Poi venne il ’68, che giustamente fece strage di tali pratiche, anche se in modo sbrigativo e senza guardar tanto per il sottile. Ma assieme alle pratiche si è perso per strada anche un patrimonio culturale che, sin lì, si trasmetteva di generazione in generazione. Sopravvissero per un po’ alcuni poeti più recenti: Ungaretti, Quasimodo, Saba, … Poi più nulla, o poco più. Da troppi anni la scuola dell’obbligo si è sbarazzata della poesia – naturalmente al di là delle immancabili «lodevoli eccezioni», che pure esisteranno. Le rare volte che fa capolino, la poesia è al servizio di qualche tema (l’autunno, la pace, …) ed è facile che, in seguito, gli scolari stessi siano invitati a verseggiare per conto loro, illudendoli che per scrivere anche solo una poesiola basti un po’ di creatività (eccola, la parolina magica). Anche da qui, forse, sono nati quei tantissimi «poeti» che – come ha scritto recentemente Saverio Snider – trascorrono «le loro serate […] a scrivere (andando a capo ogni tanto) pensierini ricchi di saggezza e di luoghi comuni».

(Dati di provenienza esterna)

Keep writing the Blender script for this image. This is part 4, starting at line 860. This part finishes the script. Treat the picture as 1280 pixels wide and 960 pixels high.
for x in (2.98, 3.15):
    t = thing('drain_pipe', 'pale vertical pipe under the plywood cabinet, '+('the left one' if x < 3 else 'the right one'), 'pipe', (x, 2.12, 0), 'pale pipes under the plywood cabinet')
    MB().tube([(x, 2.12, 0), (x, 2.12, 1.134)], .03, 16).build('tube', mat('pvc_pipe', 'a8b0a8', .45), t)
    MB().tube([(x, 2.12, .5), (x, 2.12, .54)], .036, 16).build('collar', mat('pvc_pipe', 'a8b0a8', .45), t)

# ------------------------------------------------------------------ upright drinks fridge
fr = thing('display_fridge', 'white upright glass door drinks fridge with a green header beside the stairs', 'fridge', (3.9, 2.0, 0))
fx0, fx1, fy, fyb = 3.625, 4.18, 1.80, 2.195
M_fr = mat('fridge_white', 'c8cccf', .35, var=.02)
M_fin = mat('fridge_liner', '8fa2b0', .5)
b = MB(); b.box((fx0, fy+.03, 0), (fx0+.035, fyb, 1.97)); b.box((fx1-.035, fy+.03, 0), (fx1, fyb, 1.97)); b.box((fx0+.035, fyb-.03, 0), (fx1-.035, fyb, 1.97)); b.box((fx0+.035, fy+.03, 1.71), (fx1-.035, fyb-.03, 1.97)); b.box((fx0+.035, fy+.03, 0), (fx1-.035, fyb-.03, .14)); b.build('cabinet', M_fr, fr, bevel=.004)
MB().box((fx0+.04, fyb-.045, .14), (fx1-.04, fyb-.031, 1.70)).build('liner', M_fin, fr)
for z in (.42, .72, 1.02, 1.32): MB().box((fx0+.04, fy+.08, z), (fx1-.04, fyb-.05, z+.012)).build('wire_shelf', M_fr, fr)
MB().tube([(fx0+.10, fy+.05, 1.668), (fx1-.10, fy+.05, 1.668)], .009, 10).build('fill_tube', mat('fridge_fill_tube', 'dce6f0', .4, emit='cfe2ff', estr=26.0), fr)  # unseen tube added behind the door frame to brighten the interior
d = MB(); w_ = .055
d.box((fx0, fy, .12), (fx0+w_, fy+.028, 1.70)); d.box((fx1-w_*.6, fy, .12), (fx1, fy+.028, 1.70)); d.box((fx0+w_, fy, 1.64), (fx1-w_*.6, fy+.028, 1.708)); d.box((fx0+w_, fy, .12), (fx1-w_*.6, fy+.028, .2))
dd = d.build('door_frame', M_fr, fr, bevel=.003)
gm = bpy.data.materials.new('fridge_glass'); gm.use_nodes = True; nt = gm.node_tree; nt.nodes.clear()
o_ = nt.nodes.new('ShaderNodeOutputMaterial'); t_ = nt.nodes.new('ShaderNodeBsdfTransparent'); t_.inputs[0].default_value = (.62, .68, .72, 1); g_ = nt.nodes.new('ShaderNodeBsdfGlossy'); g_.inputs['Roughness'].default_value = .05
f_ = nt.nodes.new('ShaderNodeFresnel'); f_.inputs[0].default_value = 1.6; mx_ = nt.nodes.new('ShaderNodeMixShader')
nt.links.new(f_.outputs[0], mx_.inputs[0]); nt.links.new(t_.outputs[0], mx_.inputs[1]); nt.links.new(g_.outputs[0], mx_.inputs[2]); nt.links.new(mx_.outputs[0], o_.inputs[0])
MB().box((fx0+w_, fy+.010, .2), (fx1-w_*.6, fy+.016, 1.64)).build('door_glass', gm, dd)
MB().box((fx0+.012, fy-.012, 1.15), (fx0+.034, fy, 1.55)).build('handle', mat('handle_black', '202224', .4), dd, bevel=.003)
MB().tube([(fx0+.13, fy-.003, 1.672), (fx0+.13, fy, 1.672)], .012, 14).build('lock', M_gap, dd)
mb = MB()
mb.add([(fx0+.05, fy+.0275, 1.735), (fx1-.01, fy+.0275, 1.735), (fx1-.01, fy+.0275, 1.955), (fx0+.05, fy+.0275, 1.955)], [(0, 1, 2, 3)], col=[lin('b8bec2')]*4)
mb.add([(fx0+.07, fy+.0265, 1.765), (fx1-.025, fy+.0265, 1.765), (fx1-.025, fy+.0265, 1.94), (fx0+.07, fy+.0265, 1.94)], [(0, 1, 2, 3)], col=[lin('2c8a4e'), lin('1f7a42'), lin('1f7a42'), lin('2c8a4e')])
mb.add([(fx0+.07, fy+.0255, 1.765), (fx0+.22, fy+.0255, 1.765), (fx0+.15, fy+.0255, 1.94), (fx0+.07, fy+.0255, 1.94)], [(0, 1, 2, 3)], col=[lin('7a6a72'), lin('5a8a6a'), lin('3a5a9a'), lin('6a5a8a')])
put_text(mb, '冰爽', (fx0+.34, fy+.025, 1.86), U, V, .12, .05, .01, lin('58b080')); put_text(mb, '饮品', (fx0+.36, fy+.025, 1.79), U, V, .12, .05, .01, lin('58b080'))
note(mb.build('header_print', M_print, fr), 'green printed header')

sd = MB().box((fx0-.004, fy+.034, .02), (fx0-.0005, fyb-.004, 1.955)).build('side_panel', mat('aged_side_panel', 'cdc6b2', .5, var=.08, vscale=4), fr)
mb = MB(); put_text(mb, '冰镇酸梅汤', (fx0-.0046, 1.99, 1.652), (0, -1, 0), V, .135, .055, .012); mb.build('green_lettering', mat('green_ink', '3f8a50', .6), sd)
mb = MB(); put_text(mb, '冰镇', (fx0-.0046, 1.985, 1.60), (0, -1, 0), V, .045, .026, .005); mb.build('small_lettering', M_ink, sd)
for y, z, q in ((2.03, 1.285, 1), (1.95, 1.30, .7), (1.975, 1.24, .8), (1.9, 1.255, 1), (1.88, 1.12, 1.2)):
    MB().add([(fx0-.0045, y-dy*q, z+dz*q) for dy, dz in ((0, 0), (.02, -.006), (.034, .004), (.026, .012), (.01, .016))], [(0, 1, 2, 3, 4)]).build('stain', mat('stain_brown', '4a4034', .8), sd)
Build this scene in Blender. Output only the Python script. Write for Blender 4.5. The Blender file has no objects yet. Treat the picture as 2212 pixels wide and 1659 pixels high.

Non so se, a tanti anni di distanza, sarebbe ancora possibile restituire la poesia alla scuola. Certamente, se lo si facesse, si dovrebbe inventare un nuovo approccio, partendo dalla musicalità, dalle figure retoriche, da questo stupendo gioco con le parole, le emozioni, i sentimenti. Credo che sia possibile accostarsi a «Il sabato del villaggio» senza far torto ai propri allievi o allo stesso Leopardi, lasciando invece definitivamente alle spalle il bisogno di usare quei versi come strumenti di tortura pedagogica. Anche perché le crudeltà selettive non sono state annientate con l’abbandono della poesia: hanno solo cambiato aria. Ma non si sa se qualcuno ne ha tratto un guadagno.